The early days of their love saw Siddharth making sure she was comfortable on set. He was thoughtful. He arranged for ghee idlis to be sent for her and her team during the shoot, knowing she loved simple South Indian comfort food. He checked in to see if she had eaten. He lingered after pack-up to continue conversations that had started casually. There was attentiveness in the way he listened to her stories, about dance, about Hyderabad, about her grandmother, without interrupting, without steering the conversation back to himself.

Their love for cinema sealed the deal. Both had been deeply influenced by Mani Ratnam’s films long before they entered the industry. Siddharth had assisted Ratnam early in his career. Aditi, as a child, had watched the song “Kehna Hi Kya” from Bombay and felt something awaken in her.

Their romance unfolded without grand gestures. They dated quietly at first. Aditi, who has lived in Mumbai since 2011, moves through public spaces with ease, accustomed to crowds and cameras. Siddharth, despite two decades in cinema, is more private. Together, they found a rhythm as they began showing up at events, at dinners, at airports, accepting the flashing cameras but refusing to retreat into isolation.

For over a year, Siddharth had a running joke. Out of nowhere, he would drop to one knee in front of her in the classic proposal stance. Aditi would gasp or roll her eyes, only for him to calmly begin adjusting his shoelaces. It happened often enough that she stopped taking the gesture seriously.
So when he asked her one day if he could see the school her grandmother had founded in Hyderabad, she thought little of it. Her grandmother had been central to Aditi’s life and Siddharth knew this. He wanted to visit the exact spot where she had spent time as a child. Standing there, he went down on one knee again and proposed to her.
They announced their engagement on March 28, 2024. On September 15, 2024, they married in an intimate ceremony at a 400-year-old temple in Wanaparthy. The wedding was traditional, spiritual and joyful and far removed from kitschy opulence.

Life after marriage grew from what they built together.

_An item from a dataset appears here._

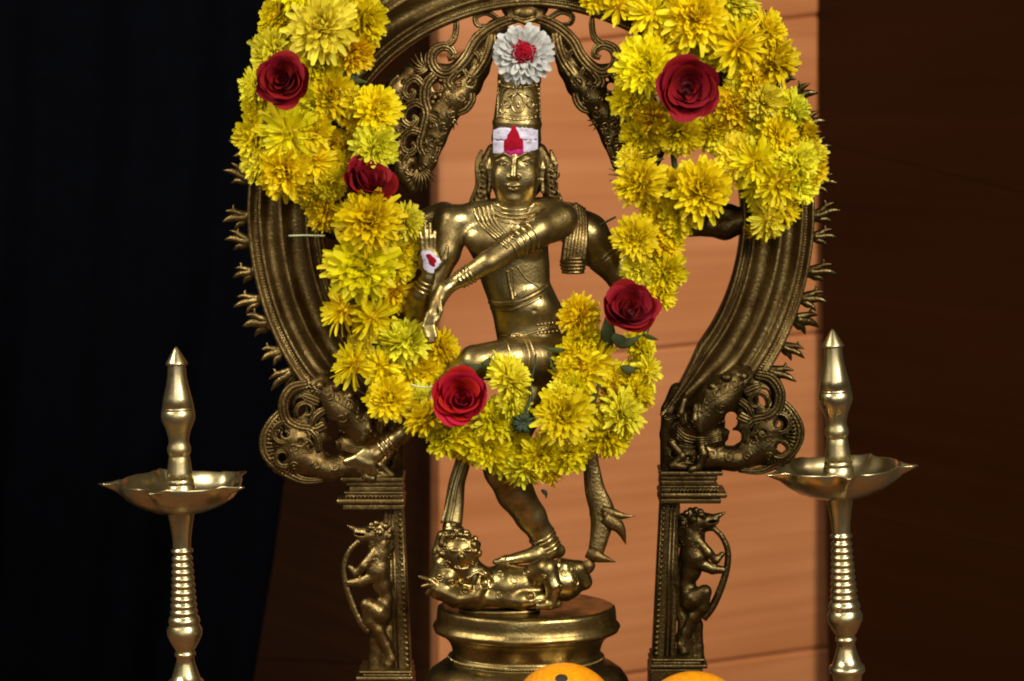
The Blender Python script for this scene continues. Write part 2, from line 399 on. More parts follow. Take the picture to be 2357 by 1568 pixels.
wall('wall_right', V(1884, 800, 3955), dS, 1892, 2700, [(1940, -700, .25), (1940, 340, .25), (1950, 1180, .22), (1950, 2200, .22)], M['wood_shaded_right'], gap=.35, bev=2, lean=.017)
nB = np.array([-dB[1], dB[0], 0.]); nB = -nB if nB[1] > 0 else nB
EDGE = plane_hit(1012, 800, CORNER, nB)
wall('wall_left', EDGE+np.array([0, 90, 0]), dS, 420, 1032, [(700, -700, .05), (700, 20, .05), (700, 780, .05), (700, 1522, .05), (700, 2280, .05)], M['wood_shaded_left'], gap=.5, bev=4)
# curtain
g = Geo(); xs = np.linspace(-900, 640, 200); vv = []
for zi, (yy, pull) in enumerate(((-500, 150), (300, 130), (700, 90), (1050, 20), (1300, -15), (1568, -60), (2600, -110))):
    for i, x in enumerate(xs):
        t = i/(len(xs)-1)
        dd = 2500+60*math.sin(x*.017+.3*zi*.4)+20*math.sin(x*.047+1.3)
        vv.append(V(x+pull*t, yy, dd))
n_ = len(xs)
g.add(vv, [(j*n_+i, j*n_+i+1, (j+1)*n_+i+1, (j+1)*n_+i) for j in range(6) for i in range(n_-1)])
cu = g.obj('curtain', M['curtain'], None, True, V(0, 2600, 2500)); tag(cu, 'black cloth curtain hanging in folds along the left side', 'curtain')
so = cu.modifiers.new('thick', 'SOLIDIFY'); so.thickness = .003
# table (just below the picture)
Z_T = V(1222, 1760, 0)[2]
g = Geo(); g.box((0, -260, Z_T-20), (2400, 640, 20)); tb = g.obj('table_top', M['cloth'], None, False, (0, 300, Z_T-40)); tag(tb, kind='structure'); bevel(tb, 6)
TABLE = Z_T

# ================================================================== statue
st = thing('bronze_statue', 'golden bronze dancing figure with tall crown and raised leg on a round pedestal', 'statue', (V(1211, 1384, 0)[0], 0, TABLE))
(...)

Siddharth cooks elaborate meals while she directs him about how much spice to add. They travel impulsively still, taking off from Cannes Film Festival, to Paris without rigid plans, walking into museums unannounced, drinking coffee at random cafés, and spending an entire day at Parc Astérix because Siddharth is an unabashed Asterix enthusiast. Spending Christmas in London at his sister’s Notting Hill home, cooking, decorating amid fairy lights and winter markets is becoming a norm!

With careers that pull them across Hyderabad, Chennai, Mumbai, Delhi, or abroad, they make their love story special. It is love that feels grown-up, between two people meeting as fully formed selves, choosing each other with clarity.
On Valentine’s Day, when love is often reduced to spectacle, theirs is about something enduring. Because sometimes, love doesn’t arrive with fireworks, it walks in, says hello, and ends up becoming home.